*Input material*:
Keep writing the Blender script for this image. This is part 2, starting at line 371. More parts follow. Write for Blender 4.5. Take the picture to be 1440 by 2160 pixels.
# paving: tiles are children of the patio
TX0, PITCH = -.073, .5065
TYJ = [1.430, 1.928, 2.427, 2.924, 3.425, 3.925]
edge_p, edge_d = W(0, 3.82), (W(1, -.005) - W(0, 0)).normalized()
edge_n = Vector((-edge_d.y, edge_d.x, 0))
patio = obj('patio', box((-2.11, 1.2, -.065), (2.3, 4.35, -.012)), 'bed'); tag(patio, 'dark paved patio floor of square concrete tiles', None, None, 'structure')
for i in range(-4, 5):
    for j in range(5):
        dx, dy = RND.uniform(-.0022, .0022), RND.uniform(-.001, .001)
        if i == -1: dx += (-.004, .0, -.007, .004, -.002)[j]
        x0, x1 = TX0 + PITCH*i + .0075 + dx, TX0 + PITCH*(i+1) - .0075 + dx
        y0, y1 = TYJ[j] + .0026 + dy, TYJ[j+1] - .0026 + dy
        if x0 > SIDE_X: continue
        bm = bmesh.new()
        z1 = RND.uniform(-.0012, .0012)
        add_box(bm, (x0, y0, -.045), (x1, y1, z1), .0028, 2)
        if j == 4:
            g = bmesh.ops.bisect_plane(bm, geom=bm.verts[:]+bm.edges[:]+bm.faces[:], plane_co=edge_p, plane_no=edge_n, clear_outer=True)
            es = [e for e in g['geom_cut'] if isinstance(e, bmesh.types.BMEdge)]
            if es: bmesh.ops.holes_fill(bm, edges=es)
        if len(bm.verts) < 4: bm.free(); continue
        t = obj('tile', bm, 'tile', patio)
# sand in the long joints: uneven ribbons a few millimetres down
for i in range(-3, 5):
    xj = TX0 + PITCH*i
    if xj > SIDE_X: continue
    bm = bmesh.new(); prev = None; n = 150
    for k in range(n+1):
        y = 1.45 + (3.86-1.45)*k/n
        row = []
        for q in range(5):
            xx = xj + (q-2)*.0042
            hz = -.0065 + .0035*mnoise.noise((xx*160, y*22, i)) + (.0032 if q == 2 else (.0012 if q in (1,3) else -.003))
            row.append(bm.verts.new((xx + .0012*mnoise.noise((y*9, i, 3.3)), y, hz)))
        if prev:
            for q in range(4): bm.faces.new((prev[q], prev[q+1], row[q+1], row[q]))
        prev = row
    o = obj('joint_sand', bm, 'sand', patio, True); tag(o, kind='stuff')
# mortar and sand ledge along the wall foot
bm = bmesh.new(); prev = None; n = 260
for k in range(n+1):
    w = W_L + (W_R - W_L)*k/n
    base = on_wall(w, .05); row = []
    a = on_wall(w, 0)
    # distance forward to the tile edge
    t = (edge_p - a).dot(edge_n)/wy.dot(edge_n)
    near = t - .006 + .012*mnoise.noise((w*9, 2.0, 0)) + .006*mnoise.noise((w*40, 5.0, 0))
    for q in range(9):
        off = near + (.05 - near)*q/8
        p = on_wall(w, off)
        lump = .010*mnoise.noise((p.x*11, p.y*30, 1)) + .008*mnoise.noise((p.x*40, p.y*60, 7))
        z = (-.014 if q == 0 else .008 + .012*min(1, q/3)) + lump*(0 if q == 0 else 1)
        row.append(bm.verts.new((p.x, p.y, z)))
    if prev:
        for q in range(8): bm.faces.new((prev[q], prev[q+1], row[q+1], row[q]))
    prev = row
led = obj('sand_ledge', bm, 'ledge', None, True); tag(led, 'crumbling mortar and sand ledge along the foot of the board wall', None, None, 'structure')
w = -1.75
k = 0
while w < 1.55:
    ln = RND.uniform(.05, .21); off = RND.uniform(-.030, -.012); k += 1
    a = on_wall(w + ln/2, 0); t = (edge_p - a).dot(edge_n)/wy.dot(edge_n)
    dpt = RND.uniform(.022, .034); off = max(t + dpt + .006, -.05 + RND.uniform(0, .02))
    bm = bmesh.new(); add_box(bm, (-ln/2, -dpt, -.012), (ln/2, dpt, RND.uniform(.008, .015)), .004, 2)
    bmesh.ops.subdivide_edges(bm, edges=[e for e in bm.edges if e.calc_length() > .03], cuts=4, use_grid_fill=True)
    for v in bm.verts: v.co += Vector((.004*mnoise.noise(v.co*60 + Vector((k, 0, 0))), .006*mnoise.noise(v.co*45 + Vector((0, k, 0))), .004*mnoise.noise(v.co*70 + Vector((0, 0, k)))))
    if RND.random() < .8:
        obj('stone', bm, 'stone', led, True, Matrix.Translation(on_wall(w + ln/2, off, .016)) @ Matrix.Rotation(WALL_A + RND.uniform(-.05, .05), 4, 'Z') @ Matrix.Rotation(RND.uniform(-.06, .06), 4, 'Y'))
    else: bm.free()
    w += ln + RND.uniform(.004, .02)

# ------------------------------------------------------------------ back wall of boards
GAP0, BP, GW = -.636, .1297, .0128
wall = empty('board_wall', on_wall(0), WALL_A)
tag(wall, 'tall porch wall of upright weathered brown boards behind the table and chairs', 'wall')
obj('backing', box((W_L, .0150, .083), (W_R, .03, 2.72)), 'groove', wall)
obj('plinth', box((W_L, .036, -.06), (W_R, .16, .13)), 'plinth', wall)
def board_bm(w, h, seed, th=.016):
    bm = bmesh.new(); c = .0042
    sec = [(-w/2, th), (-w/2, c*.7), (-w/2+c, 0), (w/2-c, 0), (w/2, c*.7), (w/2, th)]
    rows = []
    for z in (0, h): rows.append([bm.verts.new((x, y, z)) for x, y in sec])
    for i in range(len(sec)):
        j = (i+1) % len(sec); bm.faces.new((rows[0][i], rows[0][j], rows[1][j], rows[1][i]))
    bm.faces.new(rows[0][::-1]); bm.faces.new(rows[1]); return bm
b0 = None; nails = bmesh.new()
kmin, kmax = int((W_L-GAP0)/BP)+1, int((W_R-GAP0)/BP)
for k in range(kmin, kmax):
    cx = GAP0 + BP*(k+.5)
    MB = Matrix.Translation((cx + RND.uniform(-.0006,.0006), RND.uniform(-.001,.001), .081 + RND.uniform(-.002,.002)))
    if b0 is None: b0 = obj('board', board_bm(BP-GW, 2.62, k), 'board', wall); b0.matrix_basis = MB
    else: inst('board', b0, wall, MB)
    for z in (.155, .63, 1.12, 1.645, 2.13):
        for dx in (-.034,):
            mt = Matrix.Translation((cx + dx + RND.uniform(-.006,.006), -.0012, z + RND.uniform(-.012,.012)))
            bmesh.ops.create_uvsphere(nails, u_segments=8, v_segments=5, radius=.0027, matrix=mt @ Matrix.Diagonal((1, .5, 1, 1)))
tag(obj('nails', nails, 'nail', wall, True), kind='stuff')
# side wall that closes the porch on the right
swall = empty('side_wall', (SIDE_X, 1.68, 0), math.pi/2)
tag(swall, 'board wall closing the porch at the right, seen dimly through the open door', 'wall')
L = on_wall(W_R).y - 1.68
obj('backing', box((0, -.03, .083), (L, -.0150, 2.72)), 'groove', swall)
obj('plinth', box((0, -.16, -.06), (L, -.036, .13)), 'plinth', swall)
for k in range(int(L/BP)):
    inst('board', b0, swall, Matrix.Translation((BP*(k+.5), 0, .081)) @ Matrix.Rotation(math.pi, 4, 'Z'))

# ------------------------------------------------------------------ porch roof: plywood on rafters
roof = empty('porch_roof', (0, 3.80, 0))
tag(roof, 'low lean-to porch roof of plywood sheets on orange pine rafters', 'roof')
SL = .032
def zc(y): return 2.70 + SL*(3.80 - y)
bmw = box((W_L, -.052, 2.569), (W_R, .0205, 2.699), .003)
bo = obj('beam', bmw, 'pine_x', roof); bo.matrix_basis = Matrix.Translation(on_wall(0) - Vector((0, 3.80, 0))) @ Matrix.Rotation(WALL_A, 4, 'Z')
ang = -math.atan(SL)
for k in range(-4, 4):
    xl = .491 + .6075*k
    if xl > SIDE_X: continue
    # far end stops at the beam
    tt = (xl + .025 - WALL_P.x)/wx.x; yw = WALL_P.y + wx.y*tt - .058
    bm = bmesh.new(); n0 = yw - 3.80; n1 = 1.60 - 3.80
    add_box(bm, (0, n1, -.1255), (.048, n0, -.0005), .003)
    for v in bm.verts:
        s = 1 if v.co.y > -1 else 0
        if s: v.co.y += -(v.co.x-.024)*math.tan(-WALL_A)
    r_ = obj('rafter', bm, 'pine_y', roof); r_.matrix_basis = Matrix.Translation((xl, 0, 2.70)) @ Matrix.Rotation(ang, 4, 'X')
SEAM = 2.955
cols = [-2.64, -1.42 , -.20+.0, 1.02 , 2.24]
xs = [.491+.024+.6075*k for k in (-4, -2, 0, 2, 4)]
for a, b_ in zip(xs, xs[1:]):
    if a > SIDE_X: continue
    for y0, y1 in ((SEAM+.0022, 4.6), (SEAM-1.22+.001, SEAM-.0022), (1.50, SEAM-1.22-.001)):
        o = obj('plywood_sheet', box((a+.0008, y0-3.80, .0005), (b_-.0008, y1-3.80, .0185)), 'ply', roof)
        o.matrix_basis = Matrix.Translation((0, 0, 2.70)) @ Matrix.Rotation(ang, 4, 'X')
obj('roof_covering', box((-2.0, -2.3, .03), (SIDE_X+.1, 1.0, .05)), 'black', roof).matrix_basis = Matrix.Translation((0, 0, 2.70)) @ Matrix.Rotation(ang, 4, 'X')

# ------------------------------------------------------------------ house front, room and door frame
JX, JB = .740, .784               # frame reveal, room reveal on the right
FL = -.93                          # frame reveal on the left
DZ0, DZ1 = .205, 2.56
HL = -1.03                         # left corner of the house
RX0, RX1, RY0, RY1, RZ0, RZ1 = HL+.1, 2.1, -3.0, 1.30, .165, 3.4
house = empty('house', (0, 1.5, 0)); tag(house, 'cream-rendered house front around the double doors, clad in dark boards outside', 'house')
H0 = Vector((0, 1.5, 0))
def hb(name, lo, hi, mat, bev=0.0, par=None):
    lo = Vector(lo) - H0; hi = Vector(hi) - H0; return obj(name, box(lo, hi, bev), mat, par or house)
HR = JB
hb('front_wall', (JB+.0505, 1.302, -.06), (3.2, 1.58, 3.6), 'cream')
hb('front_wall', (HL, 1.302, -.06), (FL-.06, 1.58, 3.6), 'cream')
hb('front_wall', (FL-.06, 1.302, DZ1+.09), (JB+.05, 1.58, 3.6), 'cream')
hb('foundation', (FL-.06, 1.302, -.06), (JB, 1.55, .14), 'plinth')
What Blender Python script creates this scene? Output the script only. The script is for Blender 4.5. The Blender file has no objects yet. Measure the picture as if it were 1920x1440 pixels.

*Set problem*: Say the number of lines in the listing that hold "picture", with no added words.

*Written answer*: 2